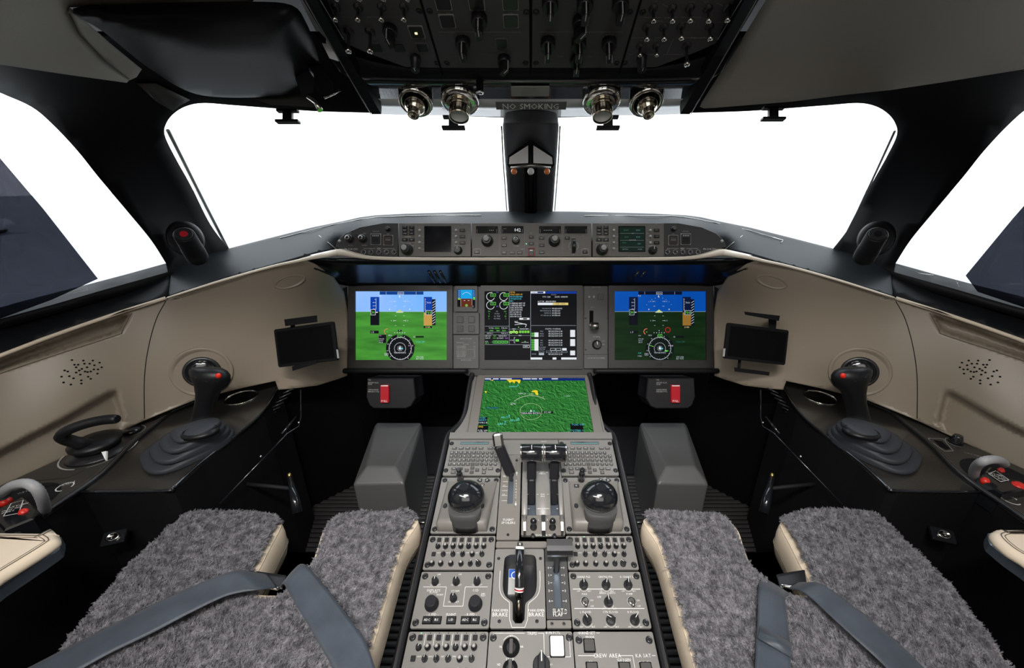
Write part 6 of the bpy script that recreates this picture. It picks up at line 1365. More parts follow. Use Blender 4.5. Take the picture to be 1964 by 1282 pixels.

.....

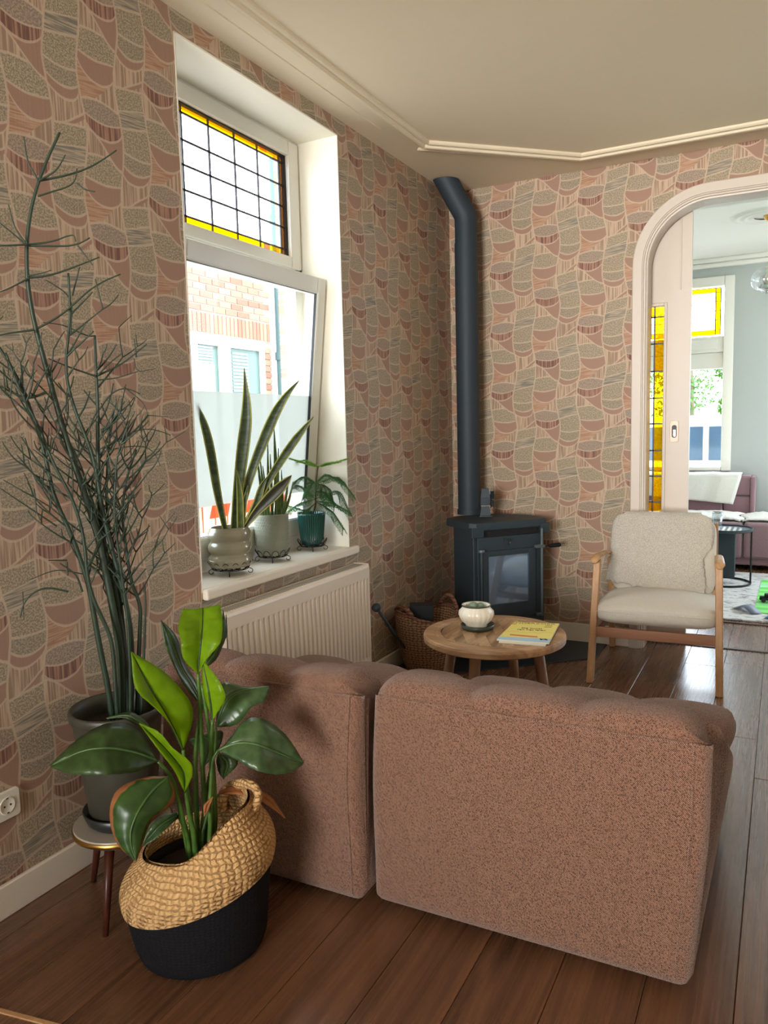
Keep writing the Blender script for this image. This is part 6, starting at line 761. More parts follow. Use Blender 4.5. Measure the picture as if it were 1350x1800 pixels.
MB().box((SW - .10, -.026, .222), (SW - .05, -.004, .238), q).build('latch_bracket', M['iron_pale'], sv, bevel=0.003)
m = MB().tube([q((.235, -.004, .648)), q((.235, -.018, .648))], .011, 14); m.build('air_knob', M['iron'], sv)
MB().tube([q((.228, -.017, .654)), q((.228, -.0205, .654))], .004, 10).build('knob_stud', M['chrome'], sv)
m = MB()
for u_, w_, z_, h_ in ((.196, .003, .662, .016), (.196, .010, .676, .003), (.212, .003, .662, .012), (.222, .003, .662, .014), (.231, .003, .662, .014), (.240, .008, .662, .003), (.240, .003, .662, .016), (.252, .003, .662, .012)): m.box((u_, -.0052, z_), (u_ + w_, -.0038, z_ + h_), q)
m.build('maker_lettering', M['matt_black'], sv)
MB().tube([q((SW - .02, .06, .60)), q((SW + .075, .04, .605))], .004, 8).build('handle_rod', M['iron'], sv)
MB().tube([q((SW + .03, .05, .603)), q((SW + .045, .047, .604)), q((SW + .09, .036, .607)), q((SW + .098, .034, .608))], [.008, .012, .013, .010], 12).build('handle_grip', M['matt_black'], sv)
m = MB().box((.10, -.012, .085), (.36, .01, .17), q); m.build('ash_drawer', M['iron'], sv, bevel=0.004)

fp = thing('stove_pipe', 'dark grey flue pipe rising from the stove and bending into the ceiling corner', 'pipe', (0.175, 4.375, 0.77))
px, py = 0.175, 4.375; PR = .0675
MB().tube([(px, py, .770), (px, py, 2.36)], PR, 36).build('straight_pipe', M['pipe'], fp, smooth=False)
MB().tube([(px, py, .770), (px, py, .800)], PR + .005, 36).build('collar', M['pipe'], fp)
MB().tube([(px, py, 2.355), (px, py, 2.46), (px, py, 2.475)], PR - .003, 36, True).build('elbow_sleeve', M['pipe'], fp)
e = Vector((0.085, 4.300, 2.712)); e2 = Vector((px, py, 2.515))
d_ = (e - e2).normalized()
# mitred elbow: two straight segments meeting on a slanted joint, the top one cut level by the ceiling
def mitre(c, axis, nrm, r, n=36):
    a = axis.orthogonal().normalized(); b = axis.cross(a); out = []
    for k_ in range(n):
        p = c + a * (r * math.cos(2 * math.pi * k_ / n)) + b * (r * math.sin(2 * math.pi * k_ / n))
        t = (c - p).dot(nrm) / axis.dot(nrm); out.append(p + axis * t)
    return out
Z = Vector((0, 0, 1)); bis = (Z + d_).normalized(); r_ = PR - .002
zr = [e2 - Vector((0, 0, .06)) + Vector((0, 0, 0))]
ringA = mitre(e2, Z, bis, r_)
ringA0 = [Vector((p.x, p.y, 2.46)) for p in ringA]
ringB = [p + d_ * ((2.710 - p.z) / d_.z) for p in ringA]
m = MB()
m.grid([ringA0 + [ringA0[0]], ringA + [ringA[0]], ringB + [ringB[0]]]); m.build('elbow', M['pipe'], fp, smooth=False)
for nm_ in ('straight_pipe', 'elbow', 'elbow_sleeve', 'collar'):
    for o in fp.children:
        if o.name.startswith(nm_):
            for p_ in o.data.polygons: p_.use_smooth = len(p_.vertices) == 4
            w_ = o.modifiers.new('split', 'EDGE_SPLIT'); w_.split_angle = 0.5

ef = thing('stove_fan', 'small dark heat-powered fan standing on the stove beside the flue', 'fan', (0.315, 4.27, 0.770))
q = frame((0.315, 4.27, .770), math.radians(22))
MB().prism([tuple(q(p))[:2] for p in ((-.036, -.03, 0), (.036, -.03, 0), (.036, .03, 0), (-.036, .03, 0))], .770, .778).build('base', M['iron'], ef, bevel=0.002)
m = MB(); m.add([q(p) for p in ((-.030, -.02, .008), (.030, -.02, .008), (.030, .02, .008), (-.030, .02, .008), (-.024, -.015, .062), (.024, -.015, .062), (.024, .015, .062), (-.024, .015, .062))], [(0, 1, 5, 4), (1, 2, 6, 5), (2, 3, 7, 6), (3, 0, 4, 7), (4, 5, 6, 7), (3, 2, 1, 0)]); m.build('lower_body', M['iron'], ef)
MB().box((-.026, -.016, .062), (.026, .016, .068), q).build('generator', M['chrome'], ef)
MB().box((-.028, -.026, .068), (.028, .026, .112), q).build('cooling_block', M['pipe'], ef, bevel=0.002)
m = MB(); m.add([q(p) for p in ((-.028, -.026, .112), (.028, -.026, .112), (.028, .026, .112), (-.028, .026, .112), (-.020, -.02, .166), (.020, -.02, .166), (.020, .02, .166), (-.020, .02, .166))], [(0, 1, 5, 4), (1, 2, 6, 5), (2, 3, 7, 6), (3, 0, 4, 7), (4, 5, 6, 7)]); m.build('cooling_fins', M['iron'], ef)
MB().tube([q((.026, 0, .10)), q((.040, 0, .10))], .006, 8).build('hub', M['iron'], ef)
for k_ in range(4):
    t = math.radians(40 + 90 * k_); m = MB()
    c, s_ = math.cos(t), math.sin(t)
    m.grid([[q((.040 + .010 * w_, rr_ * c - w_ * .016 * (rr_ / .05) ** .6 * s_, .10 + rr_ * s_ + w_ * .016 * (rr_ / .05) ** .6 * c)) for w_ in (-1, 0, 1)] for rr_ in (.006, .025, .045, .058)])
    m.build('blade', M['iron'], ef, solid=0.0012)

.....

Short task: All lines in the listing above from the line containing "Keep writing the" to the line containing "m = MB().box((.10, -.012, .085), (.36, .01, .17), q);", inclusive, should be retyped exactly; no other lines should appear.

Result for this exercise:
Keep writing the Blender script for this image. This is part 6, starting at line 761. More parts follow. Use Blender 4.5. Measure the picture as if it were 1350x1800 pixels.
MB().box((SW - .10, -.026, .222), (SW - .05, -.004, .238), q).build('latch_bracket', M['iron_pale'], sv, bevel=0.003)
m = MB().tube([q((.235, -.004, .648)), q((.235, -.018, .648))], .011, 14); m.build('air_knob', M['iron'], sv)
MB().tube([q((.228, -.017, .654)), q((.228, -.0205, .654))], .004, 10).build('knob_stud', M['chrome'], sv)
m = MB()
for u_, w_, z_, h_ in ((.196, .003, .662, .016), (.196, .010, .676, .003), (.212, .003, .662, .012), (.222, .003, .662, .014), (.231, .003, .662, .014), (.240, .008, .662, .003), (.240, .003, .662, .016), (.252, .003, .662, .012)): m.box((u_, -.0052, z_), (u_ + w_, -.0038, z_ + h_), q)
m.build('maker_lettering', M['matt_black'], sv)
MB().tube([q((SW - .02, .06, .60)), q((SW + .075, .04, .605))], .004, 8).build('handle_rod', M['iron'], sv)
MB().tube([q((SW + .03, .05, .603)), q((SW + .045, .047, .604)), q((SW + .09, .036, .607)), q((SW + .098, .034, .608))], [.008, .012, .013, .010], 12).build('handle_grip', M['matt_black'], sv)
m = MB().box((.10, -.012, .085), (.36, .01, .17), q); m.build('ash_drawer', M['iron'], sv, bevel=0.004)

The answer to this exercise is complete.